For our oil painting workshop based around the theme of Utopia we were asked to critique a fellow students unfinished painting using Feldmans Art Criticism technic. I was charged with looking at and discussing the attached piece.
The painting was on a stretched canvas approximately 36x24cm. The ground was a thin rubbed wash of mixed yellows and pale oranges, the painting then had clear and distinct areas of interest. to the left hand side the artist had painted a loose continuous line with a flat brush in a subtle pinkish red ribbon effect travelling vertically over two thirds of the canvas, the top not quite reaching the canvas edge with the bottom of the ribbon terminating onto a thicker blue overlay, possibly representing a sky, this in turn was above a green area representing a line of trees blowing in the wind. Situated at the union of the ribbon base and the sky effect was the outline of a grey cat sitting with pricked up ears and a wide smile, Cheshire Cat in pose. These features almost covered the left hand side of the canvas with a distinct separation from the opposing side. The Right hand side was dominated by a large grey wave effect showing a rough rude sea lapping at the base of a gothic fascard possibly that of a church. There was little to out line the building apart from a couple of linear features not on the vertical but were clearly aspects of the walls. Three gothic arched windows sat above the crest of a gothic arch doorway.

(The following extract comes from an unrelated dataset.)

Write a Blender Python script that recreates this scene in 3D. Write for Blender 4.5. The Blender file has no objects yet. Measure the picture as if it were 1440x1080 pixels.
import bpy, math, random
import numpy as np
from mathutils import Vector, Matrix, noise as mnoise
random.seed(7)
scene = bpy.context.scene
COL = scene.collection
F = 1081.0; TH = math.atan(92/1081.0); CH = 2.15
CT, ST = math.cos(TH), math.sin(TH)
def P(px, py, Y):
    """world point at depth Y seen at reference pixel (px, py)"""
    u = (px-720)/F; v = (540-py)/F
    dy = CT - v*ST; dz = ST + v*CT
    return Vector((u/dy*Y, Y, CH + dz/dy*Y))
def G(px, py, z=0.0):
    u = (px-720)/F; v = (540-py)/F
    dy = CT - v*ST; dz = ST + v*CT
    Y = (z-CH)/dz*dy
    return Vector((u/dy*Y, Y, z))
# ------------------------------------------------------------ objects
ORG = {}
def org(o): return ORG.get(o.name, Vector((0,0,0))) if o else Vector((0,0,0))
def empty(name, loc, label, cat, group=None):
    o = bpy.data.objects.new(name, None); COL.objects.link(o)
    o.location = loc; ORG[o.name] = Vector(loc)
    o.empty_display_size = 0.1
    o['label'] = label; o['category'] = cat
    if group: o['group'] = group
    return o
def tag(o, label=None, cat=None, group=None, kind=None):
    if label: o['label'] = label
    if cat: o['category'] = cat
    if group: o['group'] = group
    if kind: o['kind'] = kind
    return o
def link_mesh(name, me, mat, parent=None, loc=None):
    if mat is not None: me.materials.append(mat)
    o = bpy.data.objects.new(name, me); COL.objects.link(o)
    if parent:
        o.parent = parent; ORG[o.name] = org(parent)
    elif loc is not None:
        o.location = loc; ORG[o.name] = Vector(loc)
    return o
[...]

Towards the centre of the canvas a darker brown tall slender window loomed unglazed again repeating the gothic arch but seemed unattached and separate to the other building. The main central section of the canvas was positioned a mysterious grey rectangular block of washed paint on a 45 degree angle at odds with the other elements, unsure of what this represented I assume it is still in progress. All the other aspects of the piece are either directly representational or can be explained in a landscape context and once completed the unfinished parts will no doubt be self explanatory.
The overall feeling the painting gave me was mixed, the ground colour and image of a cat seemed to be from a happy place or from some sentimental memories of times past but the rough swirling sea and austere building set at an eiry angle with its features not dissimilar to a monsters face seemed at odds with the rest of the composition, as the work was set in two very different sections possibly this was deliberate? with the left a happier place or time and the right a more frightening or troubled time with the grey area crossing the border between the two. A very good and effective start to this piece and look forward to seeing it again on completion.